Tak Bisa Digeser Meski Permintaan Presiden

Usai berziarah, mereka kemudian kembali ke Kabuyutan Cipageran untuk bersiap melaksanakan prosesi ritual Kawin Cai. Dalam ritual tersebut, berbagai elemen masyarakat serta tokoh lintas agama turut ambil bagian memeriahkan ritual yang rutin dilaksanakan setiap setahun sekali itu.

Beberapa paguyuban yang terlihat hadir, berasal dari Banten, Cianjur, bahkan Aceh. Tak hanya mereka yang beragama muslim saja, para penganut agama Budha, Hindu, serta penghayat kepercayaan pun terlihat hadir untuk mengikuti prosesi ritual Kawin Cai tersebut.

Sebelum prosesi ritual kawin cai, Wali Kota Cimahi Ajay M. Priatna beserta wakilnya, Ngatiyana, sebagai tuan rumah, didapuk menunggangi sisingaan untuk menuju tempat prosesi. Berada di atas sisingaan, Ajay dan Ngatiyana yang juga mengenakan pangsi berwarna hitam tak malu berjoget, diiringi lantunan musik khas Sunda.
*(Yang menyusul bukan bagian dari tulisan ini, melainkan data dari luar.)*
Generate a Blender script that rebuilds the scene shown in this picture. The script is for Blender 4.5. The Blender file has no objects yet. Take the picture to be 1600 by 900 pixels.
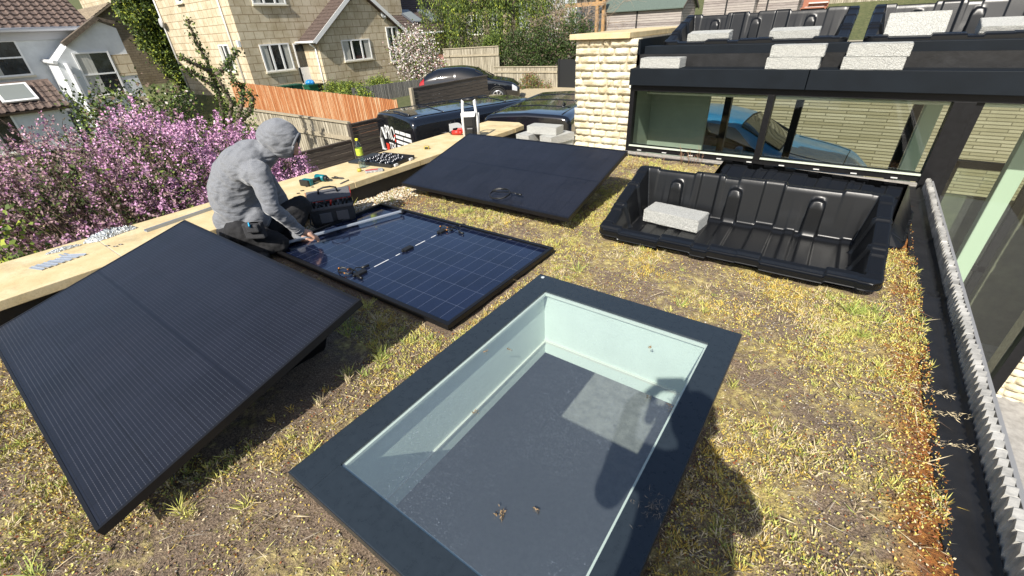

Sebagian tokoh adat Kabuyutan Cipageran lainnya, mengikuti di belakang arak-arakan singa yang melambangkan Jawa Barat, sambil membawa ‘kele’ atau tempat air dari bambu dan kendi kecil berisi air.

Tiba di sebuah balairung (tempat berkumpul/bele tempat pertemuan), semuanya duduk bersila tanpa ada jarak. Barang bawaan dikumpulkan di hadapan mereka, seperti beberapa congcot nasi kuning (nasi tumpeng), nampan berisi buah-buahan, kendi, kelapa, dan sesajen seperti cerutu, kembang, serta menyan yang sudah dibakar.

Tak lama kemudian, petikan kecapi dan tiupan seruling dengan tembang berbahas Sunda buhun sebagai rajah bubuka yang dilakukan Abah Yusuf Maulana, salah satu tokoh adat Kabuyutan Cipageran sekaligus ketua panitia Kawin Cai Sa- Nusantara, menandakan ritual tersebut dimulai.

Menurut Abah Yusuf, isi dari apa yang ditembangkannya adalah, dia mengajak semua tamu yang hadir bermunajat memohon keselamatan dan keberkahan untuk semua umat manusia. Abah Yusuf menjelaskan, tradisi Kawin Cai, merupakan upaya dan simbol dari sebuah tekad serta perjuangan untuk keutuhan Negara Kesatuan Republik Indonesia (NKRI).

”Air yang sekarang akan dikawinkan ini, dikumpulkan dari 120 mata air, dari Sabang sampai Merauke, dari Aceh sampai Papua. Bertemunya air dari sumber mata air se-nusantara ini menggambarkan bahwa orang Sunda, sangat nasionalis. Masyarakatnya, masyarakat yang sangat terbuka dan selalu berpikir positif. Siapa pun yang datang dan berada di Jawa Barat meski berbeda agama dan suku pasti dianggap saudaranya,” ujar Abah Yusuf.